** Start DATA EXTRACT **

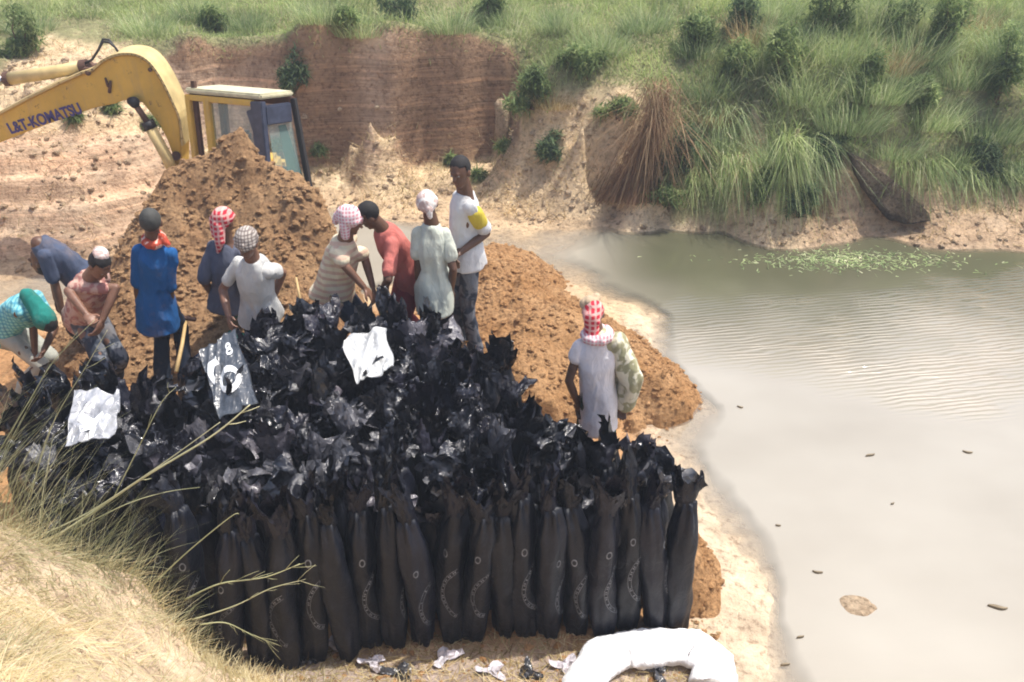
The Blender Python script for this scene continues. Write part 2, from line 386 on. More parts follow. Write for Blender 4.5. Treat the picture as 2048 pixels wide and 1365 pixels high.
def spaced(segs):
    out = [segs[0][0]]
    for a, b, d in segs:
        n = max(1, int(round((b - a) / d))); out += list(np.linspace(a, b, n + 1)[1:])
    return np.array(out)
def gridmesh(xs, ys):
    X, Y = np.meshgrid(xs, ys); nx, ny = len(xs), len(ys)
    i = (np.arange(ny - 1)[:, None] * nx + np.arange(nx - 1)[None, :]).ravel()
    return X.ravel(), Y.ravel(), np.c_[i, i + 1, i + nx + 1, i + nx]
xs = spaced([(-150, -30, 12), (-30, -10, 1.2), (-10, -7, .15), (-7, 8, .036), (8, 12, .15), (12, 30, 1.2), (30, 150, 12)])
ys = spaced([(-80, -4, 6), (-4, 1.5, .3), (1.5, 9, .045), (9, 14.5, .03), (14.5, 18, .08), (18, 40, 1.2), (40, 200, 12)])
gx, gy, gf = gridmesh(xs, ys)
z = terrain(gx, gy)
# overhang-ish wobble of the cliff line and rough texture on the slopes
zc = np.stack([gx, gy, z], 1)
ppx, ppy = proj(zc)
TX, TY = np.meshgrid(xs, ys); Z2 = z.reshape(TX.shape)
gyy, gxx = np.gradient(Z2, ys, xs); slope = np.hypot(gxx, gyy).ravel()
tan = np.array((.70, .54, .35)); pink = np.array((.64, .45, .32)); orange = np.array((.47, .265, .125)); sand = np.array((.82, .66, .45)); green = np.array((.22, .23, .11)); cliff = np.array((.36, .235, .15)); mud = np.array((.60, .44, .28)); strawc = np.array((.72, .56, .40))
nz = fbm(gx * 1.3, gy * 1.3, o=4, seed=21)
nz2 = fbm(gx * 4.3, gy * 4.3, o=3, seed=31)
def mixv(c, k, col): return c * (1 - k[:, None]) + col * k[:, None]
C = np.tile(tan, (len(gx), 1))
C = mixv(C, sm(.0, .5, nz + .2 * nz2), sand)
leftbank = sm(420, 330, ppx) * sm(9, 9.6, gy) * sm(250, 285, ppy)
C = mixv(C, leftbank * .85, pink); C = mixv(C, leftbank * sm(-.1, .4, nz2), np.array((.62, .47, .34)))
GLX = [-400, 0, 50, 190, 330, 580, 1020, 1045, 1130, 1250, 1290, 1340, 1450, 1490, 1520, 1560, 1700, 1830, 2048, 2500]
GLY = [120, 140, 60, 90, 108, 100, 103, 250, 190, 180, 200, 435, 445, 230, 230, 430, 330, 350, 385, 385]
gl = np.interp(ppx, GLX, GLY)
veg = sm(-25, 25, gl - ppy + 26 * nz2 + 10 * nz) * sm(9.5, 10.5, gy)
C = mixv(C, veg * .9, green)
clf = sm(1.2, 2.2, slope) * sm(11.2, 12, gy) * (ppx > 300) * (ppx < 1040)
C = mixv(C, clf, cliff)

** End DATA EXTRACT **

**DIRECTIONS FOR THIS TASK**: Reproduce the material above in full and without alteration, but skip all pictures.

**FINAL ANSWER**:
The Blender Python script for this scene continues. Write part 2, from line 386 on. More parts follow. Write for Blender 4.5. Treat the picture as 2048 pixels wide and 1365 pixels high.
def spaced(segs):
    out = [segs[0][0]]
    for a, b, d in segs:
        n = max(1, int(round((b - a) / d))); out += list(np.linspace(a, b, n + 1)[1:])
    return np.array(out)
def gridmesh(xs, ys):
    X, Y = np.meshgrid(xs, ys); nx, ny = len(xs), len(ys)
    i = (np.arange(ny - 1)[:, None] * nx + np.arange(nx - 1)[None, :]).ravel()
    return X.ravel(), Y.ravel(), np.c_[i, i + 1, i + nx + 1, i + nx]
xs = spaced([(-150, -30, 12), (-30, -10, 1.2), (-10, -7, .15), (-7, 8, .036), (8, 12, .15), (12, 30, 1.2), (30, 150, 12)])
ys = spaced([(-80, -4, 6), (-4, 1.5, .3), (1.5, 9, .045), (9, 14.5, .03), (14.5, 18, .08), (18, 40, 1.2), (40, 200, 12)])
gx, gy, gf = gridmesh(xs, ys)
z = terrain(gx, gy)
# overhang-ish wobble of the cliff line and rough texture on the slopes
zc = np.stack([gx, gy, z], 1)
ppx, ppy = proj(zc)
TX, TY = np.meshgrid(xs, ys); Z2 = z.reshape(TX.shape)
gyy, gxx = np.gradient(Z2, ys, xs); slope = np.hypot(gxx, gyy).ravel()
tan = np.array((.70, .54, .35)); pink = np.array((.64, .45, .32)); orange = np.array((.47, .265, .125)); sand = np.array((.82, .66, .45)); green = np.array((.22, .23, .11)); cliff = np.array((.36, .235, .15)); mud = np.array((.60, .44, .28)); strawc = np.array((.72, .56, .40))
nz = fbm(gx * 1.3, gy * 1.3, o=4, seed=21)
nz2 = fbm(gx * 4.3, gy * 4.3, o=3, seed=31)
def mixv(c, k, col): return c * (1 - k[:, None]) + col * k[:, None]
C = np.tile(tan, (len(gx), 1))
C = mixv(C, sm(.0, .5, nz + .2 * nz2), sand)
leftbank = sm(420, 330, ppx) * sm(9, 9.6, gy) * sm(250, 285, ppy)
C = mixv(C, leftbank * .85, pink); C = mixv(C, leftbank * sm(-.1, .4, nz2), np.array((.62, .47, .34)))
GLX = [-400, 0, 50, 190, 330, 580, 1020, 1045, 1130, 1250, 1290, 1340, 1450, 1490, 1520, 1560, 1700, 1830, 2048, 2500]
GLY = [120, 140, 60, 90, 108, 100, 103, 250, 190, 180, 200, 435, 445, 230, 230, 430, 330, 350, 385, 385]
gl = np.interp(ppx, GLX, GLY)
veg = sm(-25, 25, gl - ppy + 26 * nz2 + 10 * nz) * sm(9.5, 10.5, gy)
C = mixv(C, veg * .9, green)
clf = sm(1.2, 2.2, slope) * sm(11.2, 12, gy) * (ppx > 300) * (ppx < 1040)
C = mixv(C, clf, cliff)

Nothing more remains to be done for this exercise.